▶ [Exercise goal]: Begin with the line that contains "vscale=60, bump=.25, spec=.2)" and end with the line that contains "col2=(.008, .012, .03))": copy that span of lines exactly, and nothing outside it.

▶ [Data block]:

━━━━━━━━━━━━━━━━━━━━━━━━━━━━━━

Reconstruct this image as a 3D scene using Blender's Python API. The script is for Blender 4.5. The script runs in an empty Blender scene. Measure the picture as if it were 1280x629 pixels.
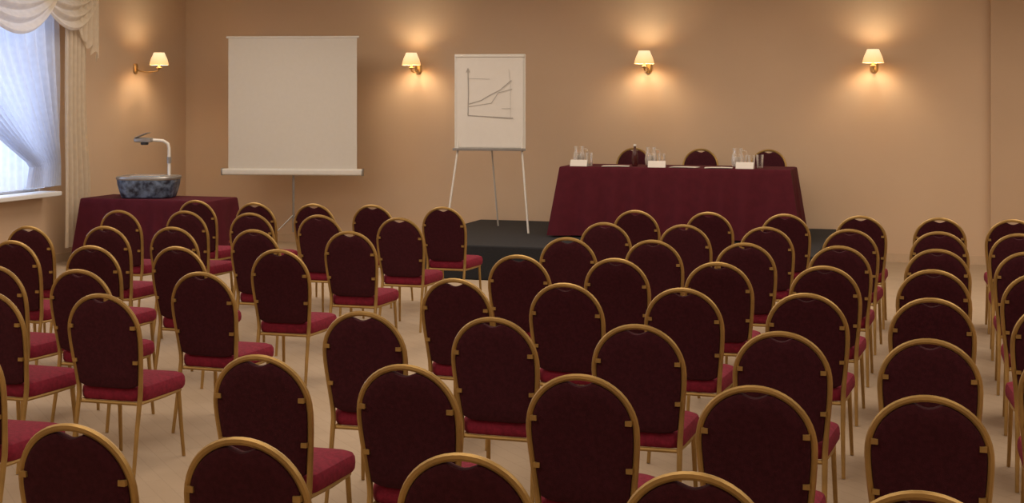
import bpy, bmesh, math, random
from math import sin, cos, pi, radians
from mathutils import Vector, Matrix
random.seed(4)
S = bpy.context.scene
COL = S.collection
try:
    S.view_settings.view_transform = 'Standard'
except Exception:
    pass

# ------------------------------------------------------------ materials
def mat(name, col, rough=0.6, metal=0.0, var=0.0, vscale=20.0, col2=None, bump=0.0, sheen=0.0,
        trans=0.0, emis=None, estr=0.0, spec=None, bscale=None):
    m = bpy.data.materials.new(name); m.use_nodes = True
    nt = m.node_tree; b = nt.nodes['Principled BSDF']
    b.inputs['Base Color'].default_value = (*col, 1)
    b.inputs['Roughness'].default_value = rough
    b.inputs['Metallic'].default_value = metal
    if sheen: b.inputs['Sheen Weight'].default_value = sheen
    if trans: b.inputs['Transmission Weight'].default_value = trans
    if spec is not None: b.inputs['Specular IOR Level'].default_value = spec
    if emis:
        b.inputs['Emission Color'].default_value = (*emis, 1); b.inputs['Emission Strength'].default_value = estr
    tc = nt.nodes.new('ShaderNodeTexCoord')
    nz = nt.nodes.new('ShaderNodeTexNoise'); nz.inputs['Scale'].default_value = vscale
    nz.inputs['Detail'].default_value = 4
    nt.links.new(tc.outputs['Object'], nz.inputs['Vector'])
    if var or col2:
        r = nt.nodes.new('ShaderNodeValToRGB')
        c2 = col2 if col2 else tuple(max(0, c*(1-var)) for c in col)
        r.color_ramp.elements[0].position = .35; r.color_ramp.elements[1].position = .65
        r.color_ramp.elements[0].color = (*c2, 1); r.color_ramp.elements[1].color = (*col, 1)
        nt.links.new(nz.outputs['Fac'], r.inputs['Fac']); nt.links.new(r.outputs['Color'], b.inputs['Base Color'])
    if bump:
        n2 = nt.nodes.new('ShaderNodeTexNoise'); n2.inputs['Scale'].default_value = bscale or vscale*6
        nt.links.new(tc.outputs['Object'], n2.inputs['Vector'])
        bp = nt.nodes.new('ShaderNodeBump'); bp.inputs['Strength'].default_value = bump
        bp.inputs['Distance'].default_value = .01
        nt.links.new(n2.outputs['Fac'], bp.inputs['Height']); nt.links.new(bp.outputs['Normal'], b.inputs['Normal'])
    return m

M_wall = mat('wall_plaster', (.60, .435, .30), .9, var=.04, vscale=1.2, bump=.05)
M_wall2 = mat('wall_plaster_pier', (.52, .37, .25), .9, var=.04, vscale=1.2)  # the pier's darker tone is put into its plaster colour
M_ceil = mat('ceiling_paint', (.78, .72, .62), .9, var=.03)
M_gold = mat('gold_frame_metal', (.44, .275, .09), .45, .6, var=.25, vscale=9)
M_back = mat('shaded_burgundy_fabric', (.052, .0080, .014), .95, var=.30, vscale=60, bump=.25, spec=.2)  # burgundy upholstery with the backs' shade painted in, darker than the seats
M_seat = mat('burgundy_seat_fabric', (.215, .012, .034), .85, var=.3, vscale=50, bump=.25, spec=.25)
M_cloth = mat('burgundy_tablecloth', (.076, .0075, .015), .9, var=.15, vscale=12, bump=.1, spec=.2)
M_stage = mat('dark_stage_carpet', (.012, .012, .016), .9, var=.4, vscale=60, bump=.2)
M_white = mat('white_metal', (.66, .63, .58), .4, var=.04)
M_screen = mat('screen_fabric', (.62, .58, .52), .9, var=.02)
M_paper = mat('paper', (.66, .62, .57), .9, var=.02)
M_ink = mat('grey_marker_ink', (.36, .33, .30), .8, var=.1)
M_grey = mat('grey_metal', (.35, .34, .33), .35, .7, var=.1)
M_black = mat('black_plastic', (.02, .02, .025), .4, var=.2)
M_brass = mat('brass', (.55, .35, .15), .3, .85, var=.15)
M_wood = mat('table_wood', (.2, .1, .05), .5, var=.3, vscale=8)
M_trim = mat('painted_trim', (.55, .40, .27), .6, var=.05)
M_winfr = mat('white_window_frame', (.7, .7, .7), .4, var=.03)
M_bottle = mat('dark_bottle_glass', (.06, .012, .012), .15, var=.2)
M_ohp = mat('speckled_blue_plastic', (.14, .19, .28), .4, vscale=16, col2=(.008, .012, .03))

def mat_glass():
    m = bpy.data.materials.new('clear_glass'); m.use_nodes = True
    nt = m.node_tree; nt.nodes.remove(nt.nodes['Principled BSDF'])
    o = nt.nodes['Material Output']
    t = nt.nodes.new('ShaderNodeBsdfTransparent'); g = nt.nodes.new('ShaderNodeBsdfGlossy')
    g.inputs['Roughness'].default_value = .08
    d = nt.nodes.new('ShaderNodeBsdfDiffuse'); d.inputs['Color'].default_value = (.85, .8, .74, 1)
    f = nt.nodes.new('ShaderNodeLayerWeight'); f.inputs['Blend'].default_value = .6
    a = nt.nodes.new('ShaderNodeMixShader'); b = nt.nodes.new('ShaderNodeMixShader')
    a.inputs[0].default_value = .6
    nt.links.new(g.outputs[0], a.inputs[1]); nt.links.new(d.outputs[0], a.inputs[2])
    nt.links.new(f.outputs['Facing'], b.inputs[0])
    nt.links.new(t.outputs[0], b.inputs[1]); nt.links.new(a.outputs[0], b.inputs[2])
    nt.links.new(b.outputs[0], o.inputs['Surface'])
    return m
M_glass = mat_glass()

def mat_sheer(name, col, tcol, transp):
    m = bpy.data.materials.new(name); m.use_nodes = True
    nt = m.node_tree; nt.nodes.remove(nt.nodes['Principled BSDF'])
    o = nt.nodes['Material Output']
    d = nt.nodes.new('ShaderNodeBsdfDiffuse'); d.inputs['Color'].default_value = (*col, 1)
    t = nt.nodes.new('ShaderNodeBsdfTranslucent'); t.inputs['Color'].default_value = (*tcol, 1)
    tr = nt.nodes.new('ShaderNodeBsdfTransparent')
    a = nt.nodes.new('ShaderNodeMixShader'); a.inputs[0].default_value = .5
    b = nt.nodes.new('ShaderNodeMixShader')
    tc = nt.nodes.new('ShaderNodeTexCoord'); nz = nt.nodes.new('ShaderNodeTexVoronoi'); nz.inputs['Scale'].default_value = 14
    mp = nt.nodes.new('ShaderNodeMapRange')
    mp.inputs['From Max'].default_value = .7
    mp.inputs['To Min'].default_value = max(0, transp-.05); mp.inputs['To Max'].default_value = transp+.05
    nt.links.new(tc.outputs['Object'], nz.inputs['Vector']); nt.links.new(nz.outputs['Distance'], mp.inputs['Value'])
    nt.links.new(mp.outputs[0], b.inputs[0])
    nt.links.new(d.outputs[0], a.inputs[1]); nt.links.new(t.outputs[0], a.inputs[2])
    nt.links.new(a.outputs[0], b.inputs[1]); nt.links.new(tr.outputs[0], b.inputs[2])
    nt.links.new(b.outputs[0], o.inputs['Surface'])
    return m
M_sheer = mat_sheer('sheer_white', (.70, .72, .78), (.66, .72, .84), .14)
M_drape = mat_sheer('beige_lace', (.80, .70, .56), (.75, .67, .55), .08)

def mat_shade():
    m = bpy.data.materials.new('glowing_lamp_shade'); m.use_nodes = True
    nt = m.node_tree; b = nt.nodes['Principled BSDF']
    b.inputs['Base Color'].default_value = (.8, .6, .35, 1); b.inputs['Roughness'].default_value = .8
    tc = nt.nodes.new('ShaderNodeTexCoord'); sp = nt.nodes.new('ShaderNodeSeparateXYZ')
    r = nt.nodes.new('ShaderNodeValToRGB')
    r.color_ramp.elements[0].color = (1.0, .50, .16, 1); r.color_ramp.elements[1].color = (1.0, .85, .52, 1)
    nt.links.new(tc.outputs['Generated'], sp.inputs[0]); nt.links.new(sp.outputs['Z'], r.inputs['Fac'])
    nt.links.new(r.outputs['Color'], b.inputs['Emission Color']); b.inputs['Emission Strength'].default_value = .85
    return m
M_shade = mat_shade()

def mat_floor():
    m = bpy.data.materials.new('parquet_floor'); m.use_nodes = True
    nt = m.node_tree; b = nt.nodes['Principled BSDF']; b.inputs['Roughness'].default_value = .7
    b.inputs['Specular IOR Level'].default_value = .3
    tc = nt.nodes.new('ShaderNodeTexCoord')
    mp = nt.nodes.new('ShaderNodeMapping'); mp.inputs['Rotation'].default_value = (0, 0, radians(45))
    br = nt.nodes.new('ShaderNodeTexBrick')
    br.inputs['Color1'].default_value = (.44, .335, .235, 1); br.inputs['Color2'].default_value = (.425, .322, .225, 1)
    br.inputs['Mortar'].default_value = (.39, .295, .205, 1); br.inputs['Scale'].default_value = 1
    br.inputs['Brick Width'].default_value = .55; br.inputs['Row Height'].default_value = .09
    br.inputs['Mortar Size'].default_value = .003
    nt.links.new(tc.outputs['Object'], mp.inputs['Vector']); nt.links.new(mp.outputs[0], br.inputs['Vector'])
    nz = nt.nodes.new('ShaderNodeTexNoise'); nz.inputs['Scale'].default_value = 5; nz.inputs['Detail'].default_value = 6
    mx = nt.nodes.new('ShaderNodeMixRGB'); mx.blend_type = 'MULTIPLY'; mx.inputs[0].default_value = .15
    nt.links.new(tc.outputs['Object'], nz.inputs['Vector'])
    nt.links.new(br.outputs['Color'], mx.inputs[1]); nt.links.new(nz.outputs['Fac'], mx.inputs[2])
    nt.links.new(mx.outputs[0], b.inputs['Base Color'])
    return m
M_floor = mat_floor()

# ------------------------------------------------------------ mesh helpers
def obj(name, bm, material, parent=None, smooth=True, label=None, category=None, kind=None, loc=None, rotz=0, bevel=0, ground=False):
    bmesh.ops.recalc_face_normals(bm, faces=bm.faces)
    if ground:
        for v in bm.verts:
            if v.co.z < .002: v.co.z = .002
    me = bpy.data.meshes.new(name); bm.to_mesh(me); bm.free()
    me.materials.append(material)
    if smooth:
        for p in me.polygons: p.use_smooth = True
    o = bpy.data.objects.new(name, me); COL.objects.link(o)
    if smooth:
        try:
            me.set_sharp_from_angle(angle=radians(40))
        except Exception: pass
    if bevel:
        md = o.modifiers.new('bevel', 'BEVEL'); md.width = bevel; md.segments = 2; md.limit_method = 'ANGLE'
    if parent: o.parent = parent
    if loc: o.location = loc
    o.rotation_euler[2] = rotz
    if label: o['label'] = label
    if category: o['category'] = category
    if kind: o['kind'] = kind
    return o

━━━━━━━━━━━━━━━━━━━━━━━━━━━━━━

▶ [Correct answer]:
M_back = mat('shaded_burgundy_fabric', (.052, .0080, .014), .95, var=.30, vscale=60, bump=.25, spec=.2)  # burgundy upholstery with the backs' shade painted in, darker than the seats
M_seat = mat('burgundy_seat_fabric', (.215, .012, .034), .85, var=.3, vscale=50, bump=.25, spec=.25)
M_cloth = mat('burgundy_tablecloth', (.076, .0075, .015), .9, var=.15, vscale=12, bump=.1, spec=.2)
M_stage = mat('dark_stage_carpet', (.012, .012, .016), .9, var=.4, vscale=60, bump=.2)
M_white = mat('white_metal', (.66, .63, .58), .4, var=.04)
M_screen = mat('screen_fabric', (.62, .58, .52), .9, var=.02)
M_paper = mat('paper', (.66, .62, .57), .9, var=.02)
M_ink = mat('grey_marker_ink', (.36, .33, .30), .8, var=.1)
M_grey = mat('grey_metal', (.35, .34, .33), .35, .7, var=.1)
M_black = mat('black_plastic', (.02, .02, .025), .4, var=.2)
M_brass = mat('brass', (.55, .35, .15), .3, .85, var=.15)
M_wood = mat('table_wood', (.2, .1, .05), .5, var=.3, vscale=8)
M_trim = mat('painted_trim', (.55, .40, .27), .6, var=.05)
M_winfr = mat('white_window_frame', (.7, .7, .7), .4, var=.03)
M_bottle = mat('dark_bottle_glass', (.06, .012, .012), .15, var=.2)
M_ohp = mat('speckled_blue_plastic', (.14, .19, .28), .4, vscale=16, col2=(.008, .012, .03))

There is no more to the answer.